_GIVEN INFORMATION_.
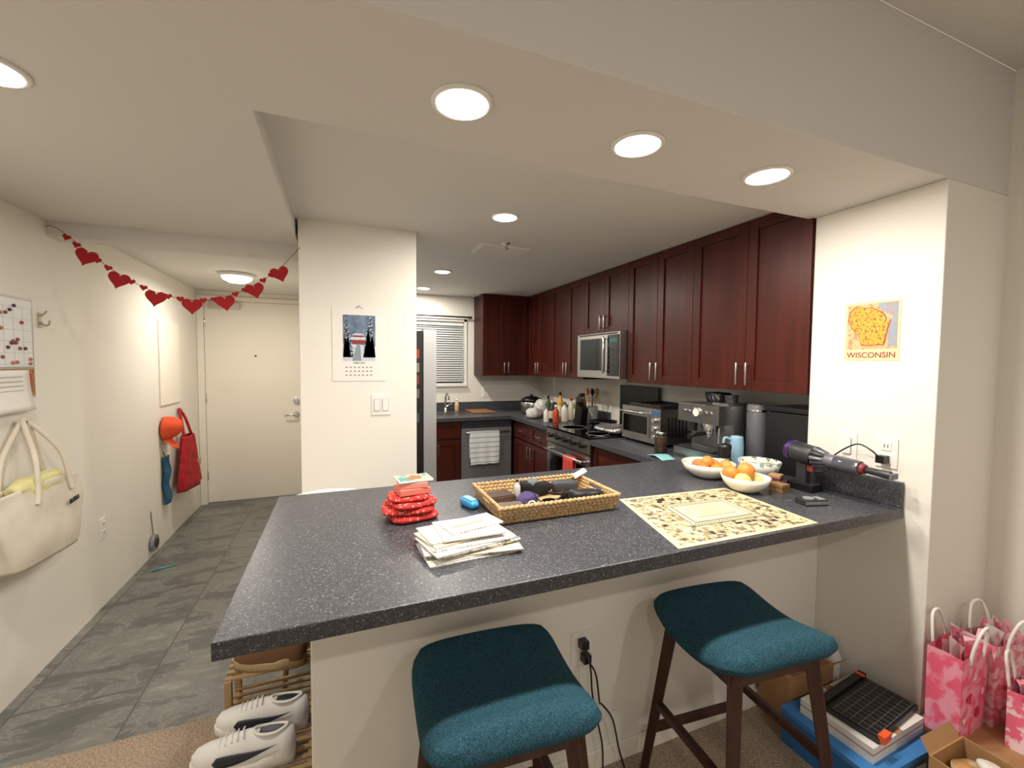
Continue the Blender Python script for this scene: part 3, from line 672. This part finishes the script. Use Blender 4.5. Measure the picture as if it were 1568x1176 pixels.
for i in range(64):
    u=random.uniform(.04,.88); v_=random.choice([random.uniform(.05,.2),random.uniform(.76,.88)]) if .2<u<.76 else random.uniform(.05,.88)
    w_=random.uniform(.03,.08); h_=random.uniform(.03,.07)
    q4(u,u+w_,v_,v_+h_,Z+.0023,Z+.0026,random.choice([CRM,CRM,TAN]))
    for k in range(4): q4(u+.004,u+w_*random.uniform(.6,.95),v_+h_*(.10+.22*k),v_+h_*(.20+.22*k),Z+.0026,Z+.0028,INK)
q4(.25,.77,.26,.74,Z+.0028,Z+.0030,INK); q4(.257,.763,.272,.728,Z+.0030,Z+.0032,CRM); q4(.285,.735,.315,.685,Z+.0032,Z+.0034,INK); q4(.294,.726,.33,.67,Z+.0034,Z+.0036,CRM)
for i in range(22):
    u=.265+.022*i; q4(u,u+.013,.283,.303,Z+.0032,Z+.0034,INK); q4(u,u+.013,.697,.714,Z+.0032,Z+.0034,INK)
q4(.36,.66,.40,.60,Z+.0036,Z+.0038,INK); q4(.364,.656,.408,.592,Z+.0038,Z+.004,CRM)
for k in range(5): q4(.40,.62-.02*(k%2),.43+.03*k,.44+.03*k,Z+.004,Z+.0042,TAN)
m.done()
# bowls
def bowl(name,x,y,r,h,mt):
    m=MB(name); t=.006
    m.lathe([(r*.45,0),(r*.5,.0),(r*.62,h*.12),(r*.88,h*.5),(r,h),(r-t,h),(r*.84,h*.52),(r*.55,h*.18),(0.001,h*.12)],mt,T(x,y,Z),48); return m
def fr(m,x,y,z,r,mt,sq=(1,1,1)):
    m.ball((0,0,0),(r*sq[0],r*sq[1],r*sq[2]),mt,T(x,y,z,random.random()*3),20,14,jit=.06); m.cyl((0,0,r*sq[2]*.97),(0,0,r*sq[2]*1.03),.003,mat('stem','#5a6a2a',.8),M=T(x,y,z),seg=6)
m=bowl('fruit_bowl',1.70,1.63,.125,.07,BOWL)
for dx,dy,dz,mt in ((-.055,-.02,.045,PEACH),(.0,-.055,.045,ORANGE),(.05,.01,.045,ORANGE),(-.015,.05,.045,PEACH),(-.005,-.0,.07,ORANGE),(.06,-.05,.055,PEACH)): fr(m,1.70+dx,1.63+dy,Z+dz,.031,mt)
m.done()
m=bowl('fruit_bowl',1.66,1.385,.10,.065,BOWL)
for dx,dy,dz,mt,rr in ((-.04,-.02,.05,LEMON,.034),(.04,-.015,.045,LEMON,.03),(.0,.04,.05,ORANGE,.037),(-.005,-.005,.088,ORANGE,.037),(.045,.035,.06,PEACH,.03),(-.045,.04,.07,ORANGE,.034)): fr(m,1.66+dx,1.385+dy,Z+dz,rr,mt)
m.done()
m=bowl('salad_bowl',1.915,1.52,.095,.085,mat('speckled_bowl','#dfe0d8',.2,mix=(40,'#7a8a7a',.55,.6)))
m.pad(.07,.06,.03,.075,mat('green_leaf','#8a9a5a',.7,mix=(40,'#d8d4c4',.45,.55)),T(1.915,1.52,Z),wav=.3,n=2.4); m.done()
m=MB('spice_box'); m.box(-.03,.03,-.025,.025,0,.055,mat('tan_box','#a8855a',.6),T(1.85,1.385,Z,.4)); m.box(-.031,.031,-.026,.026,.03,.045,mat('wine_box','#6a2a3a',.6),T(1.85,1.385,Z,.4)); m.done(.002)
m=MB('spice_box'); m.box(-.028,.028,-.028,.028,0,.035,mat('brown_box','#8a6a44',.6),T(1.79,1.32,Z,.1)); m.box(-.029,.029,-.029,.029,.022,.0235,DGREY,T(1.79,1.32,Z,.1)).done(.002)
# vacuum
m=MB('handheld_vacuum'); PUR=mat('purple_metal','#4a3070',.3,.5); VG=mat('vac_grey','#6e6e76',.35,.4)
s_=.86; m.M=Matrix.Translation((1.925,1.22,Z))@Matrix.Scale(s_,4)@Matrix.Translation((0,-1.20,-Z)); X=0; H=Z+.18
m.box(X-.045,X+.045,1.23,1.36,Z,Z+.04,BLACK)
m.box(X-.02,X+.02,1.28,1.33,Z+.03,Z+.15,DGREY)
m.cyl((X,1.25,H),(X,1.37,H+.015),.052,DGREY,seg=32)
m.cyl((X,1.37,H+.015),(X,1.385,H+.017),.049,PUR,seg=32)
m.cyl((X,1.355,H+.013),(X,1.365,H+.014),.055,PUR,seg=32)
for i in range(10):
    a=2*pi*i/10; m.cyl((X+.042*math.cos(a),1.25,H+.042*math.sin(a)),(X+.028*math.cos(a),1.19,H-.003+.028*math.sin(a)),.013,VG if i%2 else DGREY,r1=.008,seg=10)
m.cyl((X,1.26,H),(X,1.14,H-.008),.033,VG,seg=28)
m.cyl((X,1.15,H-.008),(X,1.04,H-.012),.037,mat('smoke_bin','#55555c',.1,.2),r1=.033,seg=28)
m.cyl((X,1.04,H-.012),(X,1.02,H-.014),.028,mat('dull_red','#7a2a30',.5),r1=.022,seg=20)
m.cyl((X,1.02,H-.014),(X,.92,H-.018),.015,DGREY,r1=.018,seg=20)
m.box(X-.022,X+.022,.905,.92,H-.032,H-.006,VG)
m.tube([(X,1.30,Z+.12),(X,1.22,Z+.11),(X,1.17,Z+.15)],.009,DGREY)
m.box(X-.012,X+.012,1.25,1.30,Z+.10,Z+.15,mat('trigger','#8a3a3a',.4))
m.done(.004)
m=MB('power_cord')
m.box(XW-.045,XW-.010,1.045,1.075,1.085,1.115,BLACK); m.tube([(XW-.04,1.06,1.10),(XW-.055,1.08,1.13),(XW-.055,1.13,1.15),(XW-.04,1.19,1.12),(XW-.03,1.25,1.07),(XW-.03,1.30,1.03)],.003,BLACK); m.done()
m=MB('pocket_camera'); M=T(1.75,1.155,Z,-.25); m.box(-.05,.05,-.028,.028,0,.02,DGREY,M).cyl((-.015,0,.02),(-.015,0,.026),.02,GREY,M=M).box(.02,.045,-.02,.02,.02,.023,GREY,M).box(-.05,.05,-.030,-.028,.004,.016,CHROME,M).done(.004)
for o in S.objects:
    if o not in BEFORE: o.location.y-=.018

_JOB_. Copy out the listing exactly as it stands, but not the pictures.

_OUTPUT OF THE EXERCISE_.
Continue the Blender Python script for this scene: part 3, from line 672. This part finishes the script. Use Blender 4.5. Measure the picture as if it were 1568x1176 pixels.
for i in range(64):
    u=random.uniform(.04,.88); v_=random.choice([random.uniform(.05,.2),random.uniform(.76,.88)]) if .2<u<.76 else random.uniform(.05,.88)
    w_=random.uniform(.03,.08); h_=random.uniform(.03,.07)
    q4(u,u+w_,v_,v_+h_,Z+.0023,Z+.0026,random.choice([CRM,CRM,TAN]))
    for k in range(4): q4(u+.004,u+w_*random.uniform(.6,.95),v_+h_*(.10+.22*k),v_+h_*(.20+.22*k),Z+.0026,Z+.0028,INK)
q4(.25,.77,.26,.74,Z+.0028,Z+.0030,INK); q4(.257,.763,.272,.728,Z+.0030,Z+.0032,CRM); q4(.285,.735,.315,.685,Z+.0032,Z+.0034,INK); q4(.294,.726,.33,.67,Z+.0034,Z+.0036,CRM)
for i in range(22):
    u=.265+.022*i; q4(u,u+.013,.283,.303,Z+.0032,Z+.0034,INK); q4(u,u+.013,.697,.714,Z+.0032,Z+.0034,INK)
q4(.36,.66,.40,.60,Z+.0036,Z+.0038,INK); q4(.364,.656,.408,.592,Z+.0038,Z+.004,CRM)
for k in range(5): q4(.40,.62-.02*(k%2),.43+.03*k,.44+.03*k,Z+.004,Z+.0042,TAN)
m.done()
# bowls
def bowl(name,x,y,r,h,mt):
    m=MB(name); t=.006
    m.lathe([(r*.45,0),(r*.5,.0),(r*.62,h*.12),(r*.88,h*.5),(r,h),(r-t,h),(r*.84,h*.52),(r*.55,h*.18),(0.001,h*.12)],mt,T(x,y,Z),48); return m
def fr(m,x,y,z,r,mt,sq=(1,1,1)):
    m.ball((0,0,0),(r*sq[0],r*sq[1],r*sq[2]),mt,T(x,y,z,random.random()*3),20,14,jit=.06); m.cyl((0,0,r*sq[2]*.97),(0,0,r*sq[2]*1.03),.003,mat('stem','#5a6a2a',.8),M=T(x,y,z),seg=6)
m=bowl('fruit_bowl',1.70,1.63,.125,.07,BOWL)
for dx,dy,dz,mt in ((-.055,-.02,.045,PEACH),(.0,-.055,.045,ORANGE),(.05,.01,.045,ORANGE),(-.015,.05,.045,PEACH),(-.005,-.0,.07,ORANGE),(.06,-.05,.055,PEACH)): fr(m,1.70+dx,1.63+dy,Z+dz,.031,mt)
m.done()
m=bowl('fruit_bowl',1.66,1.385,.10,.065,BOWL)
for dx,dy,dz,mt,rr in ((-.04,-.02,.05,LEMON,.034),(.04,-.015,.045,LEMON,.03),(.0,.04,.05,ORANGE,.037),(-.005,-.005,.088,ORANGE,.037),(.045,.035,.06,PEACH,.03),(-.045,.04,.07,ORANGE,.034)): fr(m,1.66+dx,1.385+dy,Z+dz,rr,mt)
m.done()
m=bowl('salad_bowl',1.915,1.52,.095,.085,mat('speckled_bowl','#dfe0d8',.2,mix=(40,'#7a8a7a',.55,.6)))
m.pad(.07,.06,.03,.075,mat('green_leaf','#8a9a5a',.7,mix=(40,'#d8d4c4',.45,.55)),T(1.915,1.52,Z),wav=.3,n=2.4); m.done()
m=MB('spice_box'); m.box(-.03,.03,-.025,.025,0,.055,mat('tan_box','#a8855a',.6),T(1.85,1.385,Z,.4)); m.box(-.031,.031,-.026,.026,.03,.045,mat('wine_box','#6a2a3a',.6),T(1.85,1.385,Z,.4)); m.done(.002)
m=MB('spice_box'); m.box(-.028,.028,-.028,.028,0,.035,mat('brown_box','#8a6a44',.6),T(1.79,1.32,Z,.1)); m.box(-.029,.029,-.029,.029,.022,.0235,DGREY,T(1.79,1.32,Z,.1)).done(.002)
# vacuum
m=MB('handheld_vacuum'); PUR=mat('purple_metal','#4a3070',.3,.5); VG=mat('vac_grey','#6e6e76',.35,.4)
s_=.86; m.M=Matrix.Translation((1.925,1.22,Z))@Matrix.Scale(s_,4)@Matrix.Translation((0,-1.20,-Z)); X=0; H=Z+.18
m.box(X-.045,X+.045,1.23,1.36,Z,Z+.04,BLACK)
m.box(X-.02,X+.02,1.28,1.33,Z+.03,Z+.15,DGREY)
m.cyl((X,1.25,H),(X,1.37,H+.015),.052,DGREY,seg=32)
m.cyl((X,1.37,H+.015),(X,1.385,H+.017),.049,PUR,seg=32)
m.cyl((X,1.355,H+.013),(X,1.365,H+.014),.055,PUR,seg=32)
for i in range(10):
    a=2*pi*i/10; m.cyl((X+.042*math.cos(a),1.25,H+.042*math.sin(a)),(X+.028*math.cos(a),1.19,H-.003+.028*math.sin(a)),.013,VG if i%2 else DGREY,r1=.008,seg=10)
m.cyl((X,1.26,H),(X,1.14,H-.008),.033,VG,seg=28)
m.cyl((X,1.15,H-.008),(X,1.04,H-.012),.037,mat('smoke_bin','#55555c',.1,.2),r1=.033,seg=28)
m.cyl((X,1.04,H-.012),(X,1.02,H-.014),.028,mat('dull_red','#7a2a30',.5),r1=.022,seg=20)
m.cyl((X,1.02,H-.014),(X,.92,H-.018),.015,DGREY,r1=.018,seg=20)
m.box(X-.022,X+.022,.905,.92,H-.032,H-.006,VG)
m.tube([(X,1.30,Z+.12),(X,1.22,Z+.11),(X,1.17,Z+.15)],.009,DGREY)
m.box(X-.012,X+.012,1.25,1.30,Z+.10,Z+.15,mat('trigger','#8a3a3a',.4))
m.done(.004)
m=MB('power_cord')
m.box(XW-.045,XW-.010,1.045,1.075,1.085,1.115,BLACK); m.tube([(XW-.04,1.06,1.10),(XW-.055,1.08,1.13),(XW-.055,1.13,1.15),(XW-.04,1.19,1.12),(XW-.03,1.25,1.07),(XW-.03,1.30,1.03)],.003,BLACK); m.done()
m=MB('pocket_camera'); M=T(1.75,1.155,Z,-.25); m.box(-.05,.05,-.028,.028,0,.02,DGREY,M).cyl((-.015,0,.02),(-.015,0,.026),.02,GREY,M=M).box(.02,.045,-.02,.02,.02,.023,GREY,M).box(-.05,.05,-.030,-.028,.004,.016,CHROME,M).done(.004)
for o in S.objects:
    if o not in BEFORE: o.location.y-=.018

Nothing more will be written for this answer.